Infatti, ai sensi della norma, “si considerano prodotti nel territorio dello Stato, se corrisposti dallo Stato, da soggetti residenti nel territorio dello Stato o da stabili organizzazioni nel territorio stesso di soggetti non residenti:[…] c) i compensi per l’utilizzazione di opere dell’ingegno, di brevetti industriali e di marchi d’impresa nonché di processi, formule e informazioni relativi ad esperienze acquisite nel campo industriale, commerciale o scientifico”.

La norma è applicata solamente quando il compenso pagato può essere qualificato come royalty e, pertanto, solamente nell’ipotesi in cui sia connesso all’utilizzazione e allo sfruttamento del bene immateriale; si osserva come la specifica previsione non ci sia, invece, per i soggetti residenti. Non rientrano insomma nella fattispecie i compensi riferibili alla cessione di un bene immateriale, anziché alla sua concessione in uso.

 

  1. Conclusioni

Lo sfruttamento economico del marchio di proprietà di una persona fisica, mediante cessione o concessione in uso, costituisce una fattispecie controversa nella disciplina delle imposte dirette: per poter stabilire se si tratti o meno di reddito e di che tipo si è fatto ricorso ad un confronto tra la normativa ante e post T.U.I.R..

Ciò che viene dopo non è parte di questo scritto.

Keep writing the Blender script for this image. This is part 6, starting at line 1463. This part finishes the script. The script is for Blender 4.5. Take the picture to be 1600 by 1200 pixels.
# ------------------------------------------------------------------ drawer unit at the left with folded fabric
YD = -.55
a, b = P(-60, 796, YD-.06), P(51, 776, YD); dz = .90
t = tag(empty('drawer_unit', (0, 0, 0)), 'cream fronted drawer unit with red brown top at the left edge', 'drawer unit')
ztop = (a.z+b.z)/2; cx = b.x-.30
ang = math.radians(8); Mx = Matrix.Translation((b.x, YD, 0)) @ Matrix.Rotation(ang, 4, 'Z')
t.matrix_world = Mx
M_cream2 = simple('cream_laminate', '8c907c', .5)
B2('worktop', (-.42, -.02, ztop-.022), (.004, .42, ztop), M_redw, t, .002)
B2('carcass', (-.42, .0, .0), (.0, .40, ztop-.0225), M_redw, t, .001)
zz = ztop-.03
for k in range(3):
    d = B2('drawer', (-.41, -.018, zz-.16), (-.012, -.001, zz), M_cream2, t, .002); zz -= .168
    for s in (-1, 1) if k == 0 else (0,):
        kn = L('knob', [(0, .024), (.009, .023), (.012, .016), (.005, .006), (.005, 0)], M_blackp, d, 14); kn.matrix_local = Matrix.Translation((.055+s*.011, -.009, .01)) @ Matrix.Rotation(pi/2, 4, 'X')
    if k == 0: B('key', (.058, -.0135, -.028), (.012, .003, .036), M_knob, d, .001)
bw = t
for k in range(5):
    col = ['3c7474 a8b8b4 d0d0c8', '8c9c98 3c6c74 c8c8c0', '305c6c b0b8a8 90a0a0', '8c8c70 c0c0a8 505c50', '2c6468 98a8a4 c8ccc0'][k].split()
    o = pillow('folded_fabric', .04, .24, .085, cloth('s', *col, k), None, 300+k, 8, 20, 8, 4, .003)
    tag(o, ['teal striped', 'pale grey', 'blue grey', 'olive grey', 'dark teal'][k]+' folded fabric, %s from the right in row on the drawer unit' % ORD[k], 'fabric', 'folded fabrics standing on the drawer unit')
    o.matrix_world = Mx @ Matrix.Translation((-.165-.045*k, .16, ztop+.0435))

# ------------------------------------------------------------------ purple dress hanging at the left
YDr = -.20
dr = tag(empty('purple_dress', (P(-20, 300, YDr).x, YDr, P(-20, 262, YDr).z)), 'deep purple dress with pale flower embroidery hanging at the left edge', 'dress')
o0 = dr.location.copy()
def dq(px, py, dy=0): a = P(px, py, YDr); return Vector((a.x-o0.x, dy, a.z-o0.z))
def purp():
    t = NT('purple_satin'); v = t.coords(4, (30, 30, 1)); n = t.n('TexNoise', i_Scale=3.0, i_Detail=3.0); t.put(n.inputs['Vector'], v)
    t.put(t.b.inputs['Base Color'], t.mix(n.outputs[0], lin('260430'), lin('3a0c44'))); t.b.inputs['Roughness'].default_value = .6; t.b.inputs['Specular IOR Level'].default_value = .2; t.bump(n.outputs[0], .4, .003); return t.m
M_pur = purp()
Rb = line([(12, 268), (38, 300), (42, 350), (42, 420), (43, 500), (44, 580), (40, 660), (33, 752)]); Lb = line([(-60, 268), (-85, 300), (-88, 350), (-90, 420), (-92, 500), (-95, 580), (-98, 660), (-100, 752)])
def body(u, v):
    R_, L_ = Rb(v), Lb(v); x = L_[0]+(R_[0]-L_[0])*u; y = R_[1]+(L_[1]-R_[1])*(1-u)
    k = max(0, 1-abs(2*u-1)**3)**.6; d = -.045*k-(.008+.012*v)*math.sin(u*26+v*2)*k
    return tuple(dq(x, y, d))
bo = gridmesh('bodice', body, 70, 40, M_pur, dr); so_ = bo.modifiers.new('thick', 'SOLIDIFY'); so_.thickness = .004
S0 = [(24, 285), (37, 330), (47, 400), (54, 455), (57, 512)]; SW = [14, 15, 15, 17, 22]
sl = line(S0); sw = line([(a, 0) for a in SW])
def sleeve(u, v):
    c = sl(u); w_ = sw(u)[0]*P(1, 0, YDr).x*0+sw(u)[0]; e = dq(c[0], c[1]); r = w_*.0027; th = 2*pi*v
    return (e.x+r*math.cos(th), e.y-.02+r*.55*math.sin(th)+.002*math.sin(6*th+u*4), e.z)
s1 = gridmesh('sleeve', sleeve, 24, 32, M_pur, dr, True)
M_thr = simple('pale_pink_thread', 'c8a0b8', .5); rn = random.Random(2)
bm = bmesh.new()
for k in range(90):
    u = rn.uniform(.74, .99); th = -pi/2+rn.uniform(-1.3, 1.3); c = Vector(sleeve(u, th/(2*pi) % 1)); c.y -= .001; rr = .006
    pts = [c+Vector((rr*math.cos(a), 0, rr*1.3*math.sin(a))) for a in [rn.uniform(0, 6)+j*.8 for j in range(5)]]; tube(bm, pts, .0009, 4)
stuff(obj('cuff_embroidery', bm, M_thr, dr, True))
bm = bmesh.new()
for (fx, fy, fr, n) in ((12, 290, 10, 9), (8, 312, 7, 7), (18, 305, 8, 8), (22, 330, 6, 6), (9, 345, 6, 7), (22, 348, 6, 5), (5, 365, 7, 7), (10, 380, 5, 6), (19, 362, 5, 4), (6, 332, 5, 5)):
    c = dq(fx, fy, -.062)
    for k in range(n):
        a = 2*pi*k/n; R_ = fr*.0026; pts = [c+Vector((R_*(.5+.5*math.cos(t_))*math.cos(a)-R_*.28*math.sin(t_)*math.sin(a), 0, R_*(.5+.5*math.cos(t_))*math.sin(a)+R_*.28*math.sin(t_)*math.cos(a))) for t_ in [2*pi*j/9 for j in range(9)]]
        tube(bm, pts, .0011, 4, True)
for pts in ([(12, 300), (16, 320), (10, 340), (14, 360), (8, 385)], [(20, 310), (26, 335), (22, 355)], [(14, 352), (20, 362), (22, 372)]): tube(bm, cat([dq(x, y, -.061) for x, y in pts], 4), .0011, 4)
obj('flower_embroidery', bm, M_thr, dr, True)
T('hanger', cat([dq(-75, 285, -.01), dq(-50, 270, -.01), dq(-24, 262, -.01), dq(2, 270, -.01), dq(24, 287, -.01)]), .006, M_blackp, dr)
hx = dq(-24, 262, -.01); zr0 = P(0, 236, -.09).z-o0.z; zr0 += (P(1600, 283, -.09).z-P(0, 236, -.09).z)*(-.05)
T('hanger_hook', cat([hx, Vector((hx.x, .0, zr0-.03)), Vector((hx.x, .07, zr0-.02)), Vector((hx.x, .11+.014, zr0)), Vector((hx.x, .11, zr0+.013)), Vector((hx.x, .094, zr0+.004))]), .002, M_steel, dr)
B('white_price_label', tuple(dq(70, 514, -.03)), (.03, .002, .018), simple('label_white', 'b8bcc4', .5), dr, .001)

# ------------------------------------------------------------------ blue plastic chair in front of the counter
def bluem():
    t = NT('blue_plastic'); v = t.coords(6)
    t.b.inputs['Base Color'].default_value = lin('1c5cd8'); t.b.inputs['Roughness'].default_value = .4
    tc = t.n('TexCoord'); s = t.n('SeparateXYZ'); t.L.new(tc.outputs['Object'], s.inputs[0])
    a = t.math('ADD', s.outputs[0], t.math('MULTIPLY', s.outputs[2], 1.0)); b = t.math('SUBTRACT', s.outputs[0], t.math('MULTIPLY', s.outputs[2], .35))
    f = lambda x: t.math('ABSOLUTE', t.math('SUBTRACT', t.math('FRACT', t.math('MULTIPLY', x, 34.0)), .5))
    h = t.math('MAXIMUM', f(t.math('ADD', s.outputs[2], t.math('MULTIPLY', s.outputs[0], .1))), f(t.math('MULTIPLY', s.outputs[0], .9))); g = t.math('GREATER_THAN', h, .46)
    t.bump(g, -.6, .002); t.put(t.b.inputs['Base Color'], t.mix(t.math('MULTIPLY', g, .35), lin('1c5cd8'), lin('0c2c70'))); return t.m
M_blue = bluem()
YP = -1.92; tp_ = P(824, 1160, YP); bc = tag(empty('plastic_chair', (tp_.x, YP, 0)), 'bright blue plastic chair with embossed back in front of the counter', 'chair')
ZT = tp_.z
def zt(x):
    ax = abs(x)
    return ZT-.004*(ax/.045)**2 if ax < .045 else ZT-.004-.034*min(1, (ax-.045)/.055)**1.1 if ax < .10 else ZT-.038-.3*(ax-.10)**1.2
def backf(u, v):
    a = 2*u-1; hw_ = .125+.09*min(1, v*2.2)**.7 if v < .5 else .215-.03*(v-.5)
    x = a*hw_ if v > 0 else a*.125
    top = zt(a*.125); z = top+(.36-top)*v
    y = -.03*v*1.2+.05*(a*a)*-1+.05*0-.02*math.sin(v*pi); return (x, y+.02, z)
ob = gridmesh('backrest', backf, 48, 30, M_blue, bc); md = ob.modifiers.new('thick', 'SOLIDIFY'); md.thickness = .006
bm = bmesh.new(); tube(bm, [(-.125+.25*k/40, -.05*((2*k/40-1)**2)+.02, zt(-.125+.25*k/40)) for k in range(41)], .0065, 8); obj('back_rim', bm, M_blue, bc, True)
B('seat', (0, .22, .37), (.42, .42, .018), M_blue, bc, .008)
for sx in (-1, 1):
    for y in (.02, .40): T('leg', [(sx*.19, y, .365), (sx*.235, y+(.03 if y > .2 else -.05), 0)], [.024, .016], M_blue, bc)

Il reddito generato dalla cessione o dalla concessione in uso di un marchio configurava, fino al 1987, una tipologia di reddito di lavoro autonomo, con diritto all’abbattimento forfetario del 25%; dal 1988 la definitiva eliminazione di entrambe le fattispecie dal dettato normativo lascia aperte due strade alternative.

Il corrispettivo derivante dalla licenza o dalla vendita di un marchio da parte del titolare soggetto non imprenditore potrebbe allora configurare un’ipotesi di reddito diverso oppure di assenza di reddito imponibile.

­L’amministrazione finanziaria si è pronunciata fin da subito per la qualificazione di tale reddito come reddito diverso. Qualche Commissione Tributaria invece è per la esclusione dal reddito. Non ci sono note, al momento, sentenze di Cassazione, su questa tematica.